The Hutchins-Kubela Field (Kubela segment) produced over 10 million barrels of oil (MMBO) in primary production from 1936 to 1992. The field is a rollover anticline with stratigraphic trapping in upper Frio sandstones (4300 to 4700 ft depth). One significant oil reservoir (Kubela) was discovered off-structure in 1936 and abandoned by 1952. The most important reservoir (Gilcrease) was discovered in 1946 and produced 6.2 MMBO until abandonment by Howell Petroleum in 1992. Gilcrease oil (24°) occurred with a strong bottom water drive, and wells were produced to over 99% water cut before abandonment. Wells drilled in the 1980s produced gas from deeper reservoirs.

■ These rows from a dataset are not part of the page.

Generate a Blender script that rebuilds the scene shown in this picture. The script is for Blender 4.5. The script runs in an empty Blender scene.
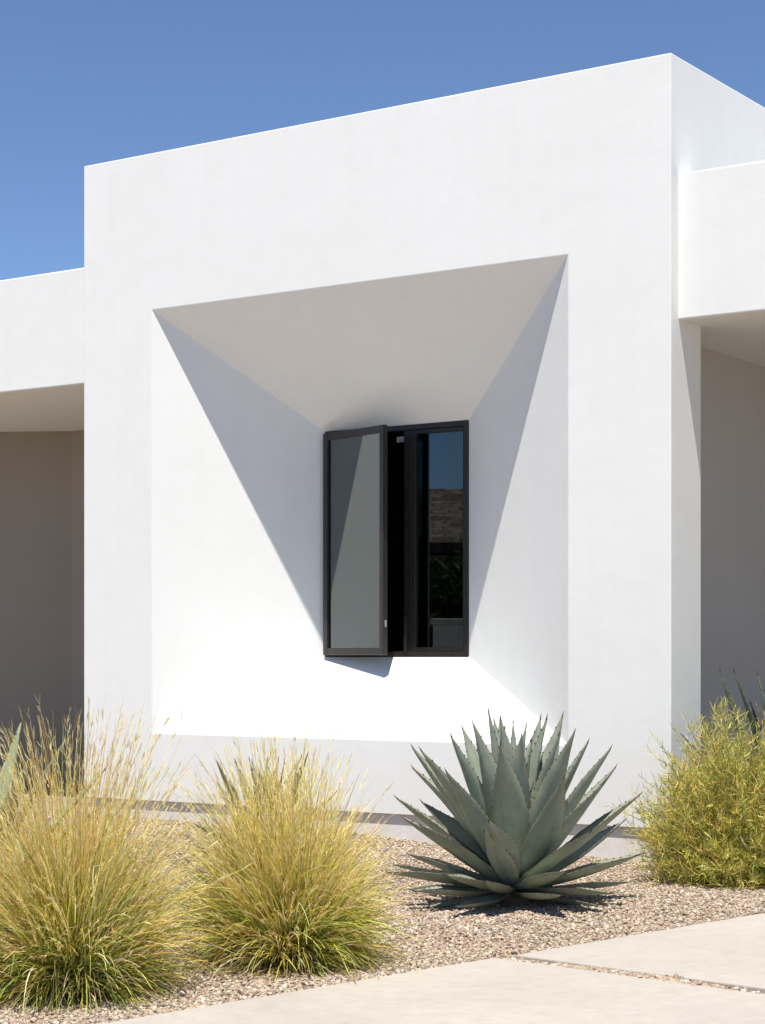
import bpy, bmesh, math, random
import numpy as np
from mathutils import Vector, Matrix

random.seed(11)
RNG = np.random.default_rng(5)
C = bpy.context.scene.collection
F, EYE, CX, HZ = 1935.0, 1.2, 382.5, 657.0          # focal length in px, eye height, centre column, horizon row
U = np.array([0.8257, -0.5642]); V = np.array([0.5642, 0.8257])
P0 = np.array([(671 - CX) / F * 11.3, 11.3])         # front corner of the house on the ground


def gp(px, Y, z=0.0):                                # point at column px and distance Y
    return ((px - CX) / F * Y, Y, z)


def hw(s, t, z=0.0):                                 # house coordinates -> world
    p = P0 + s * U + t * V
    return (p[0], p[1], z)


# ------------------------------------------------------------------ materials
def mat(name):
    m = bpy.data.materials.new(name); m.use_nodes = True
    nt = m.node_tree; nt.nodes.clear()
    out = nt.nodes.new('ShaderNodeOutputMaterial')
    return m, nt, out


def N(nt, kind, **kw):
    n = nt.nodes.new(kind)
    for k, v in kw.items():
        if k in n.inputs:
            n.inputs[k].default_value = v
        else:
            setattr(n, k, v)
    return n


def noise(nt, co, scale, detail=4.0, rough=0.55, dist=0.0):
    n = N(nt, 'ShaderNodeTexNoise', Scale=scale, Detail=detail, Roughness=rough, Distortion=dist)
    nt.links.new(co, n.inputs['Vector']); return n


def ramp(nt, fac, stops):
    r = nt.nodes.new('ShaderNodeValToRGB'); e = r.color_ramp.elements
    while len(e) < len(stops): e.new(0.5)
    for el, (p, c) in zip(e, stops):
        el.position = p; el.color = (*c, 1) if len(c) == 3 else c
    nt.links.new(fac, r.inputs[0]); return r


def mixc(nt, fac, a, b, mode='MIX'):
    m = nt.nodes.new('ShaderNodeMix'); m.data_type = 'RGBA'; m.blend_type = mode
    for sock, v in ((m.inputs[0], fac), (m.inputs[6], a), (m.inputs[7], b)):
        if hasattr(v, 'is_output'): nt.links.new(v, sock)
        else: sock.default_value = v if not isinstance(v, tuple) else (*v, 1)
    return m.outputs[2]


def bump(nt, h, strength, dist, prev=None):
    b = N(nt, 'ShaderNodeBump', Strength=strength, Distance=dist)
    nt.links.new(h, b.inputs['Height'])
    if prev is not None: nt.links.new(prev, b.inputs['Normal'])
    return b.outputs[0]


def stucco(name, c0, c1, grain=0.35):
    m, nt, out = mat(name)
    co = nt.nodes.new('ShaderNodeTexCoord').outputs['Object']
    big = noise(nt, co, 0.9, 5, 0.6, 0.4)
    mid = noise(nt, co, 7.0, 4, 0.6)
    fine = noise(nt, co, 150.0, 3, 0.6)
    tro = noise(nt, co, 2.6, 3, 0.5, 0.8)
    f1 = ramp(nt, big.outputs['Fac'], [(0.3, c1), (0.68, c0)])
    f2 = ramp(nt, mid.outputs['Fac'], [(0.3, (0.985, 0.983, 0.98)), (0.62, (1, 1, 1))])
    col = mixc(nt, 1.0, f1.outputs[0], f2.outputs[0], 'MULTIPLY')
    # faint rain streaks and splash dust near the foot of the wall
    mp = N(nt, 'ShaderNodeMapping', Scale=(9.0, 9.0, 0.5)); nt.links.new(co, mp.inputs[0])
    st = noise(nt, mp.outputs[0], 1.0, 4, 0.6)
    f3 = ramp(nt, st.outputs['Fac'], [(0.30, (0.985, 0.983, 0.98)), (0.5, (1, 1, 1))])
    col = mixc(nt, 1.0, col, f3.outputs[0], 'MULTIPLY')
    sx = nt.nodes.new('ShaderNodeSeparateXYZ'); nt.links.new(co, sx.inputs[0])
    mr = N(nt, 'ShaderNodeMapRange'); nt.links.new(sx.outputs[2], mr.inputs[0])
    mr.inputs[1].default_value = 0.15; mr.inputs[2].default_value = 0.75; mr.inputs[3].default_value = 1.0; mr.inputs[4].default_value = 0.0
    mu = N(nt, 'ShaderNodeMath', operation='MULTIPLY'); nt.links.new(mr.outputs[0], mu.inputs[0]); nt.links.new(mid.outputs['Fac'], mu.inputs[1])
    m2 = N(nt, 'ShaderNodeMath', operation='MULTIPLY'); nt.links.new(mu.outputs[0], m2.inputs[0]); m2.inputs[1].default_value = 0.22
    col = mixc(nt, m2.outputs[0], col, (0.52, 0.45, 0.37))
    b = N(nt, 'ShaderNodeBsdfPrincipled', Roughness=0.92); b.inputs['Specular IOR Level'].default_value = 0.2
    nt.links.new(col, b.inputs['Base Color'])
    nrm = bump(nt, tro.outputs['Fac'], 0.10, 0.02)
    nrm = bump(nt, mid.outputs['Fac'], 0.10, 0.012, nrm)
    nrm = bump(nt, fine.outputs['Fac'], grain, 0.0016, nrm)
    nt.links.new(nrm, b.inputs['Normal'])
    nt.links.new(b.outputs[0], out.inputs[0]); return m


def concrete(name, a, b_, rough=0.85, scale=1.0):
    m, nt, out = mat(name)
    co = nt.nodes.new('ShaderNodeTexCoord').outputs['Object']
    big = noise(nt, co, 1.3 * scale, 6, 0.62, 0.6)
    mid = noise(nt, co, 14 * scale, 5, 0.65)
    fine = noise(nt, co, 260 * scale, 3, 0.6)
    c1 = ramp(nt, big.outputs['Fac'], [(0.32, b_), (0.66, a)])
    c2 = ramp(nt, mid.outputs['Fac'], [(0.28, (0.90, 0.89, 0.87)), (0.6, (1, 1, 1))])
    c3 = ramp(nt, fine.outputs['Fac'], [(0.30, (0.80, 0.79, 0.77)), (0.5, (1, 1, 1))])
    col = mixc(nt, 1.0, c1.outputs[0], c2.outputs[0], 'MULTIPLY')
    col = mixc(nt, 0.7, col, c3.outputs[0], 'MULTIPLY')
    b = N(nt, 'ShaderNodeBsdfPrincipled', Roughness=rough)
    nt.links.new(col, b.inputs['Base Color'])
    nrm = bump(nt, mid.outputs['Fac'], 0.15, 0.006)
    nrm = bump(nt, fine.outputs['Fac'], 0.3, 0.0015, nrm)
    nt.links.new(nrm, b.inputs['Normal'])
    nt.links.new(b.outputs[0], out.inputs[0]); return m


def plain(name, col, rough=0.5, metal=0.0, grime=0.15, scale=30):
    m, nt, out = mat(name)
    co = nt.nodes.new('ShaderNodeTexCoord').outputs['Object']
    n = noise(nt, co, scale, 4)
    lo = tuple(c * (1 - grime) for c in col); hi = tuple(min(1, c * (1 + grime)) for c in col)
    r = ramp(nt, n.outputs['Fac'], [(0.3, lo), (0.7, hi)])
    b = N(nt, 'ShaderNodeBsdfPrincipled', Roughness=rough, Metallic=metal)
    nt.links.new(r.outputs[0], b.inputs['Base Color'])
    nt.links.new(b.outputs[0], out.inputs[0]); return m


def leafy(name, rough=0.6, trans=0.25, vary=0.0, spec=0.3):      # colour comes from the 'col' attribute, part of it shines through
    m, nt, out = mat(name)
    at = N(nt, 'ShaderNodeAttribute', attribute_name='col')
    b = N(nt, 'ShaderNodeBsdfPrincipled', Roughness=rough); b.inputs['Specular IOR Level'].default_value = spec
    t = nt.nodes.new('ShaderNodeBsdfTranslucent'); mx = N(nt, 'ShaderNodeMixShader'); mx.inputs[0].default_value = trans
    nt.links.new(at.outputs['Color'], b.inputs['Base Color']); nt.links.new(at.outputs['Color'], t.inputs[0])
    nt.links.new(b.outputs[0], mx.inputs[1]); nt.links.new(t.outputs[0], mx.inputs[2]); nt.links.new(mx.outputs[0], out.inputs[0])
    return m


def glass(name, tint, ior):
    m, nt, out = mat(name)
    fr = N(nt, 'ShaderNodeFresnel', IOR=ior)
    tr = nt.nodes.new('ShaderNodeBsdfTransparent'); tr.inputs[0].default_value = (*tint, 1)
    gl = N(nt, 'ShaderNodeBsdfGlossy', Roughness=0.004); gl.inputs[0].default_value = (0.86, 0.95, 0.95, 1)
    co = nt.nodes.new('ShaderNodeTexCoord').outputs['Object']
    nz = noise(nt, co, 1.4, 2); nt.links.new(bump(nt, nz.outputs['Fac'], 0.015, 0.01), gl.inputs['Normal'])
    mx = nt.nodes.new('ShaderNodeMixShader')
    nt.links.new(fr.outputs[0], mx.inputs[0]); nt.links.new(tr.outputs[0], mx.inputs[1]); nt.links.new(gl.outputs[0], mx.inputs[2])
    nt.links.new(mx.outputs[0], out.inputs[0]); return m


def agave_mat(name, a, b_, edge):
    m, nt, out = mat(name)
    co = nt.nodes.new('ShaderNodeTexCoord').outputs['Object']
    oi = nt.nodes.new('ShaderNodeObjectInfo')
    n1 = noise(nt, co, 9, 4, 0.6)
    mp = N(nt, 'ShaderNodeMapping', Scale=(2.0, 60.0, 60.0)); nt.links.new(co, mp.inputs[0])
    n2 = noise(nt, mp.outputs[0], 1.0, 3, 0.6)
    c = ramp(nt, n1.outputs['Fac'], [(0.3, a), (0.7, b_)])
    c2 = ramp(nt, n2.outputs['Fac'], [(0.3, (0.86, 0.88, 0.86)), (0.65, (1, 1, 1))])
    col = mixc(nt, 1.0, c.outputs[0], c2.outputs[0], 'MULTIPLY')
    vr = ramp(nt, oi.outputs['Random'], [(0.0, (0.82, 0.86, 0.82)), (0.5, (1, 1, 1)), (1.0, (1.12, 1.1, 0.98))])
    col = mixc(nt, 1.0, col, vr.outputs[0], 'MULTIPLY')
    at = N(nt, 'ShaderNodeAttribute', attribute_name='dry')       # dry scars and browned tips
    n3 = noise(nt, co, 45, 3)
    mu = N(nt, 'ShaderNodeMath', operation='MULTIPLY'); nt.links.new(at.outputs['Fac'], mu.inputs[0])
    r3 = ramp(nt, n3.outputs['Fac'], [(0.35, (0, 0, 0)), (0.6, (1, 1, 1))]); nt.links.new(r3.outputs[0], mu.inputs[1])
    col = mixc(nt, mu.outputs[0], col, edge)
    b = N(nt, 'ShaderNodeBsdfPrincipled', Roughness=0.48); b.inputs['Specular IOR Level'].default_value = 0.4
    nt.links.new(col, b.inputs['Base Color'])
    nt.links.new(bump(nt, n2.outputs['Fac'], 0.25, 0.003), b.inputs['Normal'])
    nt.links.new(b.outputs[0], out.inputs[0]); return m


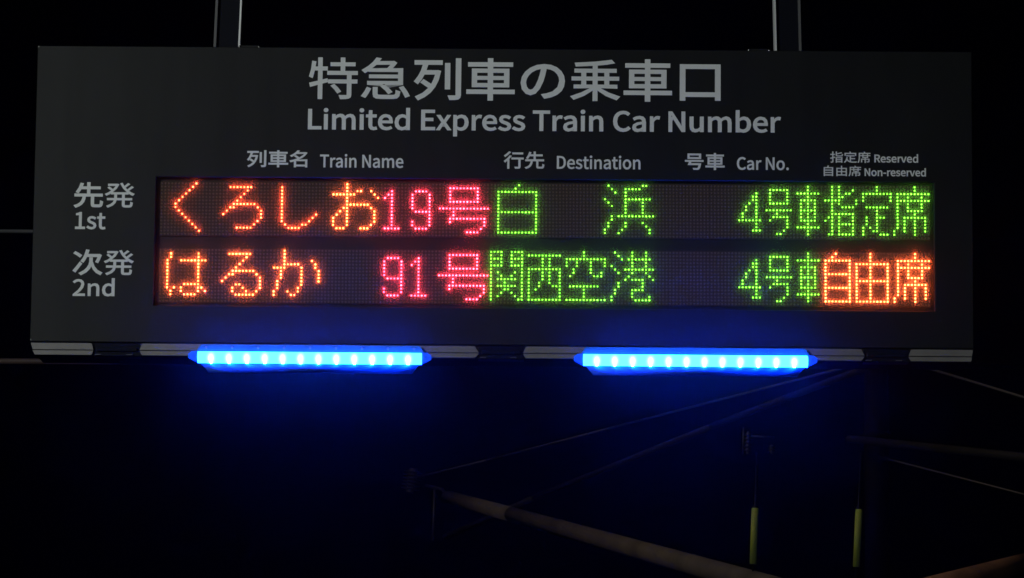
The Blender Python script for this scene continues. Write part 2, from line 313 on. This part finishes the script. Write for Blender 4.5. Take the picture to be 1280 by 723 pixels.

Development of the area for Yegua gas reserves in the 1980s and 1990s provided new well control, but the Frio leads were not pursued at that time. Most importantly, 3D seismic was shot across the area in 1995 for Yegua objectives. Examination of the seismic data after Yegua exploration showed previously unsuspected stratigraphic complexity, and identified several targets with anomalous amplitude and amplitude variations with offset (AVO) response. Amexco LLC leased the area and we began to re-explore this old field. Combined seismic and well log interpretation showed the Gilcrease sand to be a broad braided stream complex, thinning to the east and trapped by the western edge of the thalweg. Seismic amplitudes remained over the old field area (stronger over areas between old wells), but strong amplitude and structural highs occurred in a dip-oriented strip. Drilling proved that this was a local thick within the fluvial sandstone, forming a higher cupola with up to 7 ft of oil column in both the main sand and overlying stringers. Good production at >5% oil cut was generated from these wells.

Immediately overlying the Gilcrease sand is a separate meandering stream deposit which had been inferred from old, off-structure wells. Several strong AVO and amplitude features formed within compartments probably created by a late, mud-filled channel. One undrilled feature and one offset to 1930s production have been successful, although the strongest anomaly appears to be drained partly.

A sandstone level about 130 ft higher, the Kubela sandstone, has yielded oil and water in several wells. The seismic data showed yet another fluvial system with small anastomosing channels. Well log and production data indicated abundant compartmentalization, leading to smaller cumulative production (but more targets).

The most economic target however, turned out to be invisible on the seismic data. Re-entry of a 1980s well yielded abundant production from a thin, laminated zone, yielding oil in sidewall cores. The zone is bracketed by thick, wet, and washed-out sandstones and is internally complex. Careful integrated interpretation of seismic and stratigraphic data, as well as the use of modern drilling and completion methods, can restore production in old, abandoned Gulf Coast reservoirs.